**STATED GOAL:**
Transcribe the data that follows precisely, omitting nothing.

==== RECORDED INFORMATION

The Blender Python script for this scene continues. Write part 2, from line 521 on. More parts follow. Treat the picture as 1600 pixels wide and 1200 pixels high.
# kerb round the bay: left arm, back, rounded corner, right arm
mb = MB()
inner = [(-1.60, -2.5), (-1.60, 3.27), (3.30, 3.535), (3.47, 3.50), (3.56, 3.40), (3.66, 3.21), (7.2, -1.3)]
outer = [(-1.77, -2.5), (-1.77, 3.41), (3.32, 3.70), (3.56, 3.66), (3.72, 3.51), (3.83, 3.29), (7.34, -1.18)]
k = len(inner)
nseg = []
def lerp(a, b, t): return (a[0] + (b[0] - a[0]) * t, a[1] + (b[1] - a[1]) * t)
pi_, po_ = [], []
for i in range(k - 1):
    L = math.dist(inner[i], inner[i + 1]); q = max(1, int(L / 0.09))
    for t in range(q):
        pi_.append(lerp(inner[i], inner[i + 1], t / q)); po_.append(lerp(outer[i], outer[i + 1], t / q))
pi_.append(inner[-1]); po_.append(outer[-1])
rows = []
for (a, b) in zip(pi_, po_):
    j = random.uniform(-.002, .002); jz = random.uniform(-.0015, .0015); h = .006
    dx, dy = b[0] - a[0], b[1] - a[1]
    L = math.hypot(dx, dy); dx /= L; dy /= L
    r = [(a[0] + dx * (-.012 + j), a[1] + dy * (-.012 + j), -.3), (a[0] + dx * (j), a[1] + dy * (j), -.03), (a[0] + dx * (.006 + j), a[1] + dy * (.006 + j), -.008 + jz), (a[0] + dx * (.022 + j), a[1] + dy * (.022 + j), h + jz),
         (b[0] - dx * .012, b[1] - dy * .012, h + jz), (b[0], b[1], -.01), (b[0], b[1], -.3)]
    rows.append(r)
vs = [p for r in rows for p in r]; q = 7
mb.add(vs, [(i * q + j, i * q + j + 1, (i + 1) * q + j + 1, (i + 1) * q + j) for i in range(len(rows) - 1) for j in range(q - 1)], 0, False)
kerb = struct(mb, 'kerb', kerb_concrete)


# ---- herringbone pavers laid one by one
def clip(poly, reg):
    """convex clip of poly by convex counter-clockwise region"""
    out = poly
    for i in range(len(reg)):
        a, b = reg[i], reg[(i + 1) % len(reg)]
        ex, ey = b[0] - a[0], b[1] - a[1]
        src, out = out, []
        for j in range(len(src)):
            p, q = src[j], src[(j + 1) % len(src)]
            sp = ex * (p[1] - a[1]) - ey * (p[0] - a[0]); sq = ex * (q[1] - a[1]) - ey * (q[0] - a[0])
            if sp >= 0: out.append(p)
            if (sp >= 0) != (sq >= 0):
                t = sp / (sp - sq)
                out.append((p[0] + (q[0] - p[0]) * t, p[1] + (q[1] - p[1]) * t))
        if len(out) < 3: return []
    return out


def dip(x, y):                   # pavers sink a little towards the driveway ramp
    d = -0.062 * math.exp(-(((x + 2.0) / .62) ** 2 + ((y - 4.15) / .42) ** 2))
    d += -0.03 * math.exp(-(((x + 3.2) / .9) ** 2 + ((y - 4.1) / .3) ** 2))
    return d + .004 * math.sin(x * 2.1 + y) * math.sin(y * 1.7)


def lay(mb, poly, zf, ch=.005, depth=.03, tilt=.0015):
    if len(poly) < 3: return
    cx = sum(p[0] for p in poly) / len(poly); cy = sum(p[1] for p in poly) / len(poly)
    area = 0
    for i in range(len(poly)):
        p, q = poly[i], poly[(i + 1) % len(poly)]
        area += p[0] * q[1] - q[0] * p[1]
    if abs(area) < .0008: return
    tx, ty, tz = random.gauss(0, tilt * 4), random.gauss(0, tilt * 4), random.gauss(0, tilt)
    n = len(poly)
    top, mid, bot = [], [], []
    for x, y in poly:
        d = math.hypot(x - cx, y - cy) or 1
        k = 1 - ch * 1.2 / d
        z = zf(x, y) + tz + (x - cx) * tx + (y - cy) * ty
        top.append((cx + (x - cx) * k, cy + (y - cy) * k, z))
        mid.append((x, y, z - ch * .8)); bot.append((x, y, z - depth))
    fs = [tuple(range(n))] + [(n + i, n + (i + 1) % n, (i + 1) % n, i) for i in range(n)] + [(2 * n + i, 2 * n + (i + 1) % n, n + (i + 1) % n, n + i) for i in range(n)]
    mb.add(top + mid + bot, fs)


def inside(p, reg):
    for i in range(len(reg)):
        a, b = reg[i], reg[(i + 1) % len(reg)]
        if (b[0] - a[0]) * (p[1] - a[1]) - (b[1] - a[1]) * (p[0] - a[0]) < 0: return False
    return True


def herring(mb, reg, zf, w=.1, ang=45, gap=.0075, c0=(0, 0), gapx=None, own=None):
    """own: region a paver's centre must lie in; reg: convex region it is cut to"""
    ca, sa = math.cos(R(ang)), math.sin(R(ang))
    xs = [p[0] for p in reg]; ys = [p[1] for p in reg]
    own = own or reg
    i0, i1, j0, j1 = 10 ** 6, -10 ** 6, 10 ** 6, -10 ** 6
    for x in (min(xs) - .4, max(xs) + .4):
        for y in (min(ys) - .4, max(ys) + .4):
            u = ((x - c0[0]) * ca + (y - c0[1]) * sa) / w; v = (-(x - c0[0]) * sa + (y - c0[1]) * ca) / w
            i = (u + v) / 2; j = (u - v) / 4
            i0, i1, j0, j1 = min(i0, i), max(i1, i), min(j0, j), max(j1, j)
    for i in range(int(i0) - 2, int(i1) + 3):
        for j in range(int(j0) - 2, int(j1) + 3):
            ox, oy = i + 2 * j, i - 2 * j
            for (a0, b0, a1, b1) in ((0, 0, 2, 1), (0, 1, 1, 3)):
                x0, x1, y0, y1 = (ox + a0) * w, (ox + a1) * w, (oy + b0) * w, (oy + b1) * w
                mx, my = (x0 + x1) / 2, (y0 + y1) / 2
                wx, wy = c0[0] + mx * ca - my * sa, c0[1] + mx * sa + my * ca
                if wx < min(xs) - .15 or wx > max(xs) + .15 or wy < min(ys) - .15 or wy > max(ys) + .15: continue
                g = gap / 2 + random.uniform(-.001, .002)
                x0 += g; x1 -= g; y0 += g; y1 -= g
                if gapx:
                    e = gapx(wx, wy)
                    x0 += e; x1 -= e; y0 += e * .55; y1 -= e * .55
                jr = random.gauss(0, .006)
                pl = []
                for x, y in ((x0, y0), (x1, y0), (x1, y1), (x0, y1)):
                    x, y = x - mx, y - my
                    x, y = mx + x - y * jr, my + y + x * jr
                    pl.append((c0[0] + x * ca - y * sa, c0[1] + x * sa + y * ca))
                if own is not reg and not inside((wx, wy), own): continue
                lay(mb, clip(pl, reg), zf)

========

**WRITTEN RESPONSE:**
The Blender Python script for this scene continues. Write part 2, from line 521 on. More parts follow. Treat the picture as 1600 pixels wide and 1200 pixels high.
# kerb round the bay: left arm, back, rounded corner, right arm
mb = MB()
inner = [(-1.60, -2.5), (-1.60, 3.27), (3.30, 3.535), (3.47, 3.50), (3.56, 3.40), (3.66, 3.21), (7.2, -1.3)]
outer = [(-1.77, -2.5), (-1.77, 3.41), (3.32, 3.70), (3.56, 3.66), (3.72, 3.51), (3.83, 3.29), (7.34, -1.18)]
k = len(inner)
nseg = []
def lerp(a, b, t): return (a[0] + (b[0] - a[0]) * t, a[1] + (b[1] - a[1]) * t)
pi_, po_ = [], []
for i in range(k - 1):
    L = math.dist(inner[i], inner[i + 1]); q = max(1, int(L / 0.09))
    for t in range(q):
        pi_.append(lerp(inner[i], inner[i + 1], t / q)); po_.append(lerp(outer[i], outer[i + 1], t / q))
pi_.append(inner[-1]); po_.append(outer[-1])
rows = []
for (a, b) in zip(pi_, po_):
    j = random.uniform(-.002, .002); jz = random.uniform(-.0015, .0015); h = .006
    dx, dy = b[0] - a[0], b[1] - a[1]
    L = math.hypot(dx, dy); dx /= L; dy /= L
    r = [(a[0] + dx * (-.012 + j), a[1] + dy * (-.012 + j), -.3), (a[0] + dx * (j), a[1] + dy * (j), -.03), (a[0] + dx * (.006 + j), a[1] + dy * (.006 + j), -.008 + jz), (a[0] + dx * (.022 + j), a[1] + dy * (.022 + j), h + jz),
         (b[0] - dx * .012, b[1] - dy * .012, h + jz), (b[0], b[1], -.01), (b[0], b[1], -.3)]
    rows.append(r)
vs = [p for r in rows for p in r]; q = 7
mb.add(vs, [(i * q + j, i * q + j + 1, (i + 1) * q + j + 1, (i + 1) * q + j) for i in range(len(rows) - 1) for j in range(q - 1)], 0, False)
kerb = struct(mb, 'kerb', kerb_concrete)


# ---- herringbone pavers laid one by one
def clip(poly, reg):
    """convex clip of poly by convex counter-clockwise region"""
    out = poly
    for i in range(len(reg)):
        a, b = reg[i], reg[(i + 1) % len(reg)]
        ex, ey = b[0] - a[0], b[1] - a[1]
        src, out = out, []
        for j in range(len(src)):
            p, q = src[j], src[(j + 1) % len(src)]
            sp = ex * (p[1] - a[1]) - ey * (p[0] - a[0]); sq = ex * (q[1] - a[1]) - ey * (q[0] - a[0])
            if sp >= 0: out.append(p)
            if (sp >= 0) != (sq >= 0):
                t = sp / (sp - sq)
                out.append((p[0] + (q[0] - p[0]) * t, p[1] + (q[1] - p[1]) * t))
        if len(out) < 3: return []
    return out


def dip(x, y):                   # pavers sink a little towards the driveway ramp
    d = -0.062 * math.exp(-(((x + 2.0) / .62) ** 2 + ((y - 4.15) / .42) ** 2))
    d += -0.03 * math.exp(-(((x + 3.2) / .9) ** 2 + ((y - 4.1) / .3) ** 2))
    return d + .004 * math.sin(x * 2.1 + y) * math.sin(y * 1.7)


def lay(mb, poly, zf, ch=.005, depth=.03, tilt=.0015):
    if len(poly) < 3: return
    cx = sum(p[0] for p in poly) / len(poly); cy = sum(p[1] for p in poly) / len(poly)
    area = 0
    for i in range(len(poly)):
        p, q = poly[i], poly[(i + 1) % len(poly)]
        area += p[0] * q[1] - q[0] * p[1]
    if abs(area) < .0008: return
    tx, ty, tz = random.gauss(0, tilt * 4), random.gauss(0, tilt * 4), random.gauss(0, tilt)
    n = len(poly)
    top, mid, bot = [], [], []
    for x, y in poly:
        d = math.hypot(x - cx, y - cy) or 1
        k = 1 - ch * 1.2 / d
        z = zf(x, y) + tz + (x - cx) * tx + (y - cy) * ty
        top.append((cx + (x - cx) * k, cy + (y - cy) * k, z))
        mid.append((x, y, z - ch * .8)); bot.append((x, y, z - depth))
    fs = [tuple(range(n))] + [(n + i, n + (i + 1) % n, (i + 1) % n, i) for i in range(n)] + [(2 * n + i, 2 * n + (i + 1) % n, n + (i + 1) % n, n + i) for i in range(n)]
    mb.add(top + mid + bot, fs)


def inside(p, reg):
    for i in range(len(reg)):
        a, b = reg[i], reg[(i + 1) % len(reg)]
        if (b[0] - a[0]) * (p[1] - a[1]) - (b[1] - a[1]) * (p[0] - a[0]) < 0: return False
    return True


def herring(mb, reg, zf, w=.1, ang=45, gap=.0075, c0=(0, 0), gapx=None, own=None):
    """own: region a paver's centre must lie in; reg: convex region it is cut to"""
    ca, sa = math.cos(R(ang)), math.sin(R(ang))
    xs = [p[0] for p in reg]; ys = [p[1] for p in reg]
    own = own or reg
    i0, i1, j0, j1 = 10 ** 6, -10 ** 6, 10 ** 6, -10 ** 6
    for x in (min(xs) - .4, max(xs) + .4):
        for y in (min(ys) - .4, max(ys) + .4):
            u = ((x - c0[0]) * ca + (y - c0[1]) * sa) / w; v = (-(x - c0[0]) * sa + (y - c0[1]) * ca) / w
            i = (u + v) / 2; j = (u - v) / 4
            i0, i1, j0, j1 = min(i0, i), max(i1, i), min(j0, j), max(j1, j)
    for i in range(int(i0) - 2, int(i1) + 3):
        for j in range(int(j0) - 2, int(j1) + 3):
            ox, oy = i + 2 * j, i - 2 * j
            for (a0, b0, a1, b1) in ((0, 0, 2, 1), (0, 1, 1, 3)):
                x0, x1, y0, y1 = (ox + a0) * w, (ox + a1) * w, (oy + b0) * w, (oy + b1) * w
                mx, my = (x0 + x1) / 2, (y0 + y1) / 2
                wx, wy = c0[0] + mx * ca - my * sa, c0[1] + mx * sa + my * ca
                if wx < min(xs) - .15 or wx > max(xs) + .15 or wy < min(ys) - .15 or wy > max(ys) + .15: continue
                g = gap / 2 + random.uniform(-.001, .002)
                x0 += g; x1 -= g; y0 += g; y1 -= g
                if gapx:
                    e = gapx(wx, wy)
                    x0 += e; x1 -= e; y0 += e * .55; y1 -= e * .55
                jr = random.gauss(0, .006)
                pl = []
                for x, y in ((x0, y0), (x1, y0), (x1, y1), (x0, y1)):
                    x, y = x - mx, y - my
                    x, y = mx + x - y * jr, my + y + x * jr
                    pl.append((c0[0] + x * ca - y * sa, c0[1] + x * sa + y * ca))
                if own is not reg and not inside((wx, wy), own): continue
                lay(mb, clip(pl, reg), zf)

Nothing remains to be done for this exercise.